This six- seven-part series of blog posts is based on a talk I gave earlier in the year to a group of Christians who wanted to know more about Orthodox spirituality. It is quite basic and possibly in need of further reworking, but I post it here in the hope that it may be of help to some. (Continued from here).

We have seen something of the “big picture” of what we believe Christian life is all about. Created in the Image of God, our whole life is a journey towards the restoration of that Image in us, in which, through cooperating with the work of the Holy Spirit we may become Spirit bearers who radiate the Light of Christ. The question remains, however, how we are to do this, for we need to cooperate with the work of the Holy Spirit, actively struggling to “work out your own salvation with fear and trembling.” (Phil 2:12)

This process of transformation is what we understand as a life of repentance. Sin and repentance can be difficult topics to address in our contemporary society, for too often people associate them with a crippling guilt which would seem to deny our God-given dignity, making us feel like worthless sinners who cannot do anything good. Yes, sin is a reality in our world, and we need to acknowledge that. But, more fundamentally, sin is something that Christ comes to save us from and repentance is not about feeling guilty but about changing our lives so that they might become transparent to God.

In an Orthodox understanding, sin is not seen so much in legal terms as having broken laws and thus incurring God’s wrath, but rather as having missed the mark, of being aware that our lives are not what they were meant to be. There is a fundamental brokenness that runs through our lives which we are not able to put right on our own. Repentance means learning our need for God and our dependence on Him. It is recognising that we are sick and in need of healing. It is to pray, as Saint Macarius teaches us, “Lord, as you will and as you know, have mercy!” or simply, “Lord help!” And we are able to do this because, no matter what our sins, God does not abandon us.

A soldier asked Abba Mius if God accepted repentance. After the old man had taught him many things he said, ‘Tell me, my dear, if your cloak is torn, do you throw it away?’ He replied, ‘No, I mend it and use it again.’ The old man said to him, ‘If you are so careful about your cloak, will not God be equally careful about His creature?’

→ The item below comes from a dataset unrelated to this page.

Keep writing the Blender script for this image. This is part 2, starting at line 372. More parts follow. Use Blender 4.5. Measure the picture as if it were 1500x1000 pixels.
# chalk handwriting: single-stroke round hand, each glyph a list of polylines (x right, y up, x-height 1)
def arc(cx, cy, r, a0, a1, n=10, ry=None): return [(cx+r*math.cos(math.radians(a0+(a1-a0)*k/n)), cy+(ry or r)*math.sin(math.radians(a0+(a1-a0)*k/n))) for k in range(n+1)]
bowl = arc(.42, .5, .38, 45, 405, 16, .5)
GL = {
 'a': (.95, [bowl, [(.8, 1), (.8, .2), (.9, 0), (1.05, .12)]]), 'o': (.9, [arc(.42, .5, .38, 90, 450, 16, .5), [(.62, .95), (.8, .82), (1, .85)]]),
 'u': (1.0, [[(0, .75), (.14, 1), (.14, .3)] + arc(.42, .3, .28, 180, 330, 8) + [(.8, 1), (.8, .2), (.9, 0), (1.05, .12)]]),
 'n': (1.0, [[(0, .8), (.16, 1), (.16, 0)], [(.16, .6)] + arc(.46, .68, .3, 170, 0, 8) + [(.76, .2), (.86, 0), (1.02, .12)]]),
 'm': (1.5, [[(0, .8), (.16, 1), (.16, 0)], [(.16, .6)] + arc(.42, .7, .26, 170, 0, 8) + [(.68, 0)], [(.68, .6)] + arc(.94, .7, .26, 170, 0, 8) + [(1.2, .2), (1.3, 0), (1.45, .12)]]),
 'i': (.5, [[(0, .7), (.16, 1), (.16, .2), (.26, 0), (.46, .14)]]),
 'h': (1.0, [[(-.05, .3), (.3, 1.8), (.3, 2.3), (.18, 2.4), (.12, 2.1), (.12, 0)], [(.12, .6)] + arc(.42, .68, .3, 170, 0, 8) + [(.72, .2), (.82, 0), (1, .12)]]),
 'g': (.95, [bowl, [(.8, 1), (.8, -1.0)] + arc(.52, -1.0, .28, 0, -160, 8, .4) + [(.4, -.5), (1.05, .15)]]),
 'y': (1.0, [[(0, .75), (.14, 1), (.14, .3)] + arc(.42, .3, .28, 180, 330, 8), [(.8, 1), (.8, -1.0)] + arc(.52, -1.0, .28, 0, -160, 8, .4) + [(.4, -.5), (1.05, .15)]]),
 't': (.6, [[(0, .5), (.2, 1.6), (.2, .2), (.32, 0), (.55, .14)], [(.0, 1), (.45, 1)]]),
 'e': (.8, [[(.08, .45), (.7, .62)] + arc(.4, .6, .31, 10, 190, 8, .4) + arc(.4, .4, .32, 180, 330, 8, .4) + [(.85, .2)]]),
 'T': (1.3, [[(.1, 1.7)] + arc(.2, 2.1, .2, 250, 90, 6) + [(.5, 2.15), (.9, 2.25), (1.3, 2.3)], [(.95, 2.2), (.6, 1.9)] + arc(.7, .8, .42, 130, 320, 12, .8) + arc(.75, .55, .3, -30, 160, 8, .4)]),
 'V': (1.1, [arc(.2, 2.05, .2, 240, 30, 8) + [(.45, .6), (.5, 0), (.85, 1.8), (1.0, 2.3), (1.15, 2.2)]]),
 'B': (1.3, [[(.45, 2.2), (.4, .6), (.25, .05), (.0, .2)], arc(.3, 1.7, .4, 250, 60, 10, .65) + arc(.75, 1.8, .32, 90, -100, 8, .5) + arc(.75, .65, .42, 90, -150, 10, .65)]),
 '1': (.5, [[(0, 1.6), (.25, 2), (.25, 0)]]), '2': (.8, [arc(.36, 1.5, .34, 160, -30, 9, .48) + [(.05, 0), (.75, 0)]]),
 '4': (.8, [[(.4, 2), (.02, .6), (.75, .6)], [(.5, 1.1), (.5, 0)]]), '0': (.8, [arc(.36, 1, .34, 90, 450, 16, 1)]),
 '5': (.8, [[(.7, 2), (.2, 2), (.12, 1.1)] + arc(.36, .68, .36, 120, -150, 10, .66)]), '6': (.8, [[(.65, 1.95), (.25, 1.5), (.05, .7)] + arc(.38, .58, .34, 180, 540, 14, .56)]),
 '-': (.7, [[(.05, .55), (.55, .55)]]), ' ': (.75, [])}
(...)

Repentance involves coming to acknowledge the truth about ourselves – a gradual process as we grow in self knowledge and are able to begin to recognise the ways in which we have become adept at deceiving ourselves. This is no purely intellectual exercise, but is rather about getting in touch with what Scripture and the Fathers call the heart, that centre of our being that is the core of our consciousness and desires. As Saint Macarius the Great wrote:

The heart itself is but a small vessel, yet dragons are there, and there are also lions; there are poisonous beasts and all the treasures of evil. But there too is God, the angels, the life and the kingdom, the light and the apostles, the heavenly cities and the treasuries of grace—all things are there.

Repentance involves mourning for our sins, but the Fathers speak of it, if it is genuine, as a joyful mourning, for it is a mourning that liberates and frees us, enabling us to move forward to greater knowledge of God and of ourselves. At the beginning of Lent we commemorate the expulsion of Adam and Eve from Paradise, and in the Lenten texts we identify ourselves with them, recognising that our human life is in many ways an experience of exile, for we have lost our true home and our true identity. And yet this very recognition is the beginning of a desire to return home, and our whole journey to Easter is a journey to that home, to the victory of Christ, the New Adam, who in his own flesh conquers death.